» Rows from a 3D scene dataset
───

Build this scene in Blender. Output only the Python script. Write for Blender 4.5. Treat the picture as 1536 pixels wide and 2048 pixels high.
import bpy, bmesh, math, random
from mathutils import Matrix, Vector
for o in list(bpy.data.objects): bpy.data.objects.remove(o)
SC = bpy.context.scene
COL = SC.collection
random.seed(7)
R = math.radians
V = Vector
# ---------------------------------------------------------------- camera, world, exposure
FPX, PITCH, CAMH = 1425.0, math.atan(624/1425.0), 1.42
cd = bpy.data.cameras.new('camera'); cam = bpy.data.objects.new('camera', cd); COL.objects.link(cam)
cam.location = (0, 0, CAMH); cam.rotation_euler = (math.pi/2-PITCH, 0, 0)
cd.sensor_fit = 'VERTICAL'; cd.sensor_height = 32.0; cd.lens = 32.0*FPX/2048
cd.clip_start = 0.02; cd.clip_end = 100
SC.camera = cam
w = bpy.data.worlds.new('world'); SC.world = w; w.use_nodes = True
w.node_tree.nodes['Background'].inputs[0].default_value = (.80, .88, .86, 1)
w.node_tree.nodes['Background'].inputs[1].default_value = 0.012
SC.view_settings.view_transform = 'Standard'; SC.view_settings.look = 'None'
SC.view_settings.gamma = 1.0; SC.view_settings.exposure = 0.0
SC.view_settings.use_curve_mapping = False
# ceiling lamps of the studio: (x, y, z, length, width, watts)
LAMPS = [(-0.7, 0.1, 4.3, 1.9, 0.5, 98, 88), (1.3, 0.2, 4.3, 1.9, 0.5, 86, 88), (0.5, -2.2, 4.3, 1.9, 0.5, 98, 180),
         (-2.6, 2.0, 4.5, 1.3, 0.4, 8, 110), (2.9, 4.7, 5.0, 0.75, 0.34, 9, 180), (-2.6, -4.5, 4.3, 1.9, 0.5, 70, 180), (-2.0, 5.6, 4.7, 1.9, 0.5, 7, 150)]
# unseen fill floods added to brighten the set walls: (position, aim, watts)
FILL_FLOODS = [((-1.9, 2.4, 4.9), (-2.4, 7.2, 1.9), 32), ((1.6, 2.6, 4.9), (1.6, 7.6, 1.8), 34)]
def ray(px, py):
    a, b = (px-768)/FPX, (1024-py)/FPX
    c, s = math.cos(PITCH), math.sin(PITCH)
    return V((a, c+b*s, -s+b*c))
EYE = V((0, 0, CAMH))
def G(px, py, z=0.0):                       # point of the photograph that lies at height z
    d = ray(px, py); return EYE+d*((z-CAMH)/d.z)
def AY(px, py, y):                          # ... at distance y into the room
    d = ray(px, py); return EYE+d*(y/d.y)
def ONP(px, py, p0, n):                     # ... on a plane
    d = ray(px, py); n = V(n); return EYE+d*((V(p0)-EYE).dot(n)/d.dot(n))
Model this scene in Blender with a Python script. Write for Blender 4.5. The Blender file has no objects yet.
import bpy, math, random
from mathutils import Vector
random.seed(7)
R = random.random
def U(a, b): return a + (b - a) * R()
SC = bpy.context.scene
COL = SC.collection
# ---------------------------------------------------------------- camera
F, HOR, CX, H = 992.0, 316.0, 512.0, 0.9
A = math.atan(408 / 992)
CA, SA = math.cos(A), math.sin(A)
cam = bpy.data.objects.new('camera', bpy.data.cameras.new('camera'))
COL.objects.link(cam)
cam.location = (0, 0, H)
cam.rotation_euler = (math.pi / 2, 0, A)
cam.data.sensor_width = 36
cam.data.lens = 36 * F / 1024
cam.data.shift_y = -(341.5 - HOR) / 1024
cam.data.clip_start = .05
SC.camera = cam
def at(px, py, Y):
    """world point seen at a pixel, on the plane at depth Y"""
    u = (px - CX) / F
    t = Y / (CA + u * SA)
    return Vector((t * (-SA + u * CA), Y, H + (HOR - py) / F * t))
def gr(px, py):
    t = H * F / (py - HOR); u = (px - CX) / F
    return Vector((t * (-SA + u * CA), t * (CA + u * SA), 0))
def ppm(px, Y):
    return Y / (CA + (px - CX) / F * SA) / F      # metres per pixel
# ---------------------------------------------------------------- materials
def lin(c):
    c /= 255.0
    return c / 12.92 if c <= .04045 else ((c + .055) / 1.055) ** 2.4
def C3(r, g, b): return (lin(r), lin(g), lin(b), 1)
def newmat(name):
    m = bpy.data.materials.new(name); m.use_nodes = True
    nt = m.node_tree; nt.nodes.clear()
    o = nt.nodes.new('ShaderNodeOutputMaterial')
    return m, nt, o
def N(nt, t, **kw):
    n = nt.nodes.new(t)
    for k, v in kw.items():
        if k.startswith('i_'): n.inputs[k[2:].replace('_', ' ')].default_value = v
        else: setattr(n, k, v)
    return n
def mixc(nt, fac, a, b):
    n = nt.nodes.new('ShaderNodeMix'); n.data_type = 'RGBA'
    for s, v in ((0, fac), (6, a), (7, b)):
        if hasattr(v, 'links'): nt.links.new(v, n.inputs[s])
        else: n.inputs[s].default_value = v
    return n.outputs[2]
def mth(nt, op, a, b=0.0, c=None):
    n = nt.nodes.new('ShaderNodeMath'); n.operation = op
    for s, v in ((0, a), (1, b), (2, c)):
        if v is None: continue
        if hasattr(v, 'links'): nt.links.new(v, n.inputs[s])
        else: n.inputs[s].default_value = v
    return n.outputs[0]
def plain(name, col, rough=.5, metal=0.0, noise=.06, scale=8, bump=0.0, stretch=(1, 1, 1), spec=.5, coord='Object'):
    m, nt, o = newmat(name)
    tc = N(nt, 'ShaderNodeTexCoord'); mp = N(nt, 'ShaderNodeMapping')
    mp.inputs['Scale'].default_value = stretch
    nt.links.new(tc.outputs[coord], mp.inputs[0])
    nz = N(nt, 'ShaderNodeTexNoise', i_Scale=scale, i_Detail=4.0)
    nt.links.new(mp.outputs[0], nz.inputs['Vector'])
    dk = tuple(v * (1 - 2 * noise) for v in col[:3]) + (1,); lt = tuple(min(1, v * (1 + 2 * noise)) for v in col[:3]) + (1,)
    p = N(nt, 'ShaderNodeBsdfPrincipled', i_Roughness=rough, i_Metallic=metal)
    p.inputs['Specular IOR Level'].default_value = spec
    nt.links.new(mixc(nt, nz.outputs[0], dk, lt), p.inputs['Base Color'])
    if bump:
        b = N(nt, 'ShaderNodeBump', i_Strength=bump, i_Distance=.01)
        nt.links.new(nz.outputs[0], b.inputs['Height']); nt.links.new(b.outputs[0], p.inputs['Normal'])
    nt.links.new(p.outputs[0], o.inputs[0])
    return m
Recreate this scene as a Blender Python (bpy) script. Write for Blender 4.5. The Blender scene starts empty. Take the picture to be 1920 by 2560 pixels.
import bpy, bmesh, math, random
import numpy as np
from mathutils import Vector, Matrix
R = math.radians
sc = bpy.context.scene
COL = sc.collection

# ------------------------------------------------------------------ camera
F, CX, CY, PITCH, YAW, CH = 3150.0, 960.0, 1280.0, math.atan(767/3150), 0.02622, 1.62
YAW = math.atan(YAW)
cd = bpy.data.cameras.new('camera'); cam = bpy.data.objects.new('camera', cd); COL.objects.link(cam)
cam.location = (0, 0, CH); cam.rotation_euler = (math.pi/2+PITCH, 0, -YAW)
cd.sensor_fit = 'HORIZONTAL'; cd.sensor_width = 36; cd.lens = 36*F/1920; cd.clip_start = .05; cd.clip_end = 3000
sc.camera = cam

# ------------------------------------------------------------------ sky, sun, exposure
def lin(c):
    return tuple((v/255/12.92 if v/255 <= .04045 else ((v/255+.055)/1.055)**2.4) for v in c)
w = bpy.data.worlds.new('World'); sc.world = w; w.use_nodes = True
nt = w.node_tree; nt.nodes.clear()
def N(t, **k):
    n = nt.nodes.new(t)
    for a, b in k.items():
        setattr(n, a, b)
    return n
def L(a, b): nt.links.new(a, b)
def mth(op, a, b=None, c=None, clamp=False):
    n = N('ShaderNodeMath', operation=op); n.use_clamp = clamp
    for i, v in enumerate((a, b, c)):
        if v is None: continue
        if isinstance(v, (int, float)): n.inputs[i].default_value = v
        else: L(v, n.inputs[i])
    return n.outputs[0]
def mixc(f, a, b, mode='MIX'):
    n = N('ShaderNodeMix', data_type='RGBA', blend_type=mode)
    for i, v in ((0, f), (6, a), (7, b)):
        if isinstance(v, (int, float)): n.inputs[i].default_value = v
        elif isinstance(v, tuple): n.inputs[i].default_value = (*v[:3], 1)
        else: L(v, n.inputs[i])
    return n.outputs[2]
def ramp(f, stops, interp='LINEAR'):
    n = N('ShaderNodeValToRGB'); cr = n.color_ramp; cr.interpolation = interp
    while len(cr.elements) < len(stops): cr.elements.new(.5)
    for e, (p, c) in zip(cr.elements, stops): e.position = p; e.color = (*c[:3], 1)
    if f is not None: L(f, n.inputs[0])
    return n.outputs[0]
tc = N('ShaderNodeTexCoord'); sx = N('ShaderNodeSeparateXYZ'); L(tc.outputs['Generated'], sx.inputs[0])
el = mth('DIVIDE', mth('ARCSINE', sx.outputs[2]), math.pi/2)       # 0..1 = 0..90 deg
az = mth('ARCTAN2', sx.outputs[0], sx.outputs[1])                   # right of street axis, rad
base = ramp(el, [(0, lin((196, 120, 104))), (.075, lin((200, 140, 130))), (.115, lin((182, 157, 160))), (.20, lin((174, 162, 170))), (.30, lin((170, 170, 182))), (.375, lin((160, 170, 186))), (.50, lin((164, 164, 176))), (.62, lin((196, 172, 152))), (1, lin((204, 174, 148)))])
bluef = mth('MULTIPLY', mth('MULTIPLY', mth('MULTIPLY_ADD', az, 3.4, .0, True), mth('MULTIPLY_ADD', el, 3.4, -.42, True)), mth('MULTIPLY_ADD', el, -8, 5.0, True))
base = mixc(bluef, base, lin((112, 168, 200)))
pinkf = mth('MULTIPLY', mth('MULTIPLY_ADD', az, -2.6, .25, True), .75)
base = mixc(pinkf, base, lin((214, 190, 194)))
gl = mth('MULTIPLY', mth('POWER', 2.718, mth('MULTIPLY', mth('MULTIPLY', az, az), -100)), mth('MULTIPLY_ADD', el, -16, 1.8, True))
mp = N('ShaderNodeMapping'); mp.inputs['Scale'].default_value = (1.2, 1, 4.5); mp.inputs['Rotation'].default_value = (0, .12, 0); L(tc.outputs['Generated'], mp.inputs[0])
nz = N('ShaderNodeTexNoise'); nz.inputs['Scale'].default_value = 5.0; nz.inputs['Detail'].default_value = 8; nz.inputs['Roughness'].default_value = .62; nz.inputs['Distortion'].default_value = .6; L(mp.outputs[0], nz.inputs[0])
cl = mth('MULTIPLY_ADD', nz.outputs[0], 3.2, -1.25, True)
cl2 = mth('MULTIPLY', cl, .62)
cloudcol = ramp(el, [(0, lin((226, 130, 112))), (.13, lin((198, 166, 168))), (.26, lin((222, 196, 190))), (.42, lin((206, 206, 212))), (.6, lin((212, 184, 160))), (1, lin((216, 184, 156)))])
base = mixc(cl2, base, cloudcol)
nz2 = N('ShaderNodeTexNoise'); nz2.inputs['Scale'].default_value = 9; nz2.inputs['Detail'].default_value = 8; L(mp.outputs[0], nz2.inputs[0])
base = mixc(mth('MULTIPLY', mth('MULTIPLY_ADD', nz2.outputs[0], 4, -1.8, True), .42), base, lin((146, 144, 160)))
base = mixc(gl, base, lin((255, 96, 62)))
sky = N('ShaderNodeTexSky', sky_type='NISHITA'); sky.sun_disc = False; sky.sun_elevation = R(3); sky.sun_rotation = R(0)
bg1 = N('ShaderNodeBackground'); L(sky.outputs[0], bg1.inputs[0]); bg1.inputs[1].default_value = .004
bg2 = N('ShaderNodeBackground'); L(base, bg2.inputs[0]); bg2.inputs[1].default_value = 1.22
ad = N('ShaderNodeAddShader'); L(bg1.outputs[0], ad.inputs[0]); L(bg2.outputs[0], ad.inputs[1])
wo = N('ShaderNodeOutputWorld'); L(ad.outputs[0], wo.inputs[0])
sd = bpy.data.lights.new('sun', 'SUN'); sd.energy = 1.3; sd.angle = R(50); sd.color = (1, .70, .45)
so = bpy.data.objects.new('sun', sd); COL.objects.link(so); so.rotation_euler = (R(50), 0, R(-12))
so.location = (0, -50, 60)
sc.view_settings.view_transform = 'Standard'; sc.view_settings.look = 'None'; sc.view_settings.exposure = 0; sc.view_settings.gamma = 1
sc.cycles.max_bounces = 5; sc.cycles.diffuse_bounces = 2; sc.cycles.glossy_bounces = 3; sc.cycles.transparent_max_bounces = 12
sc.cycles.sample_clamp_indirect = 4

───

» Required task
Pull out every line holding "script" from the records above, and copy it.

» Final result
Build this scene in Blender. Output only the Python script. Write for Blender 4.5. Treat the picture as 1536 pixels wide and 2048 pixels high.
Model this scene in Blender with a Python script. Write for Blender 4.5. The Blender file has no objects yet.
Recreate this scene as a Blender Python (bpy) script. Write for Blender 4.5. The Blender scene starts empty. Take the picture to be 1920 by 2560 pixels.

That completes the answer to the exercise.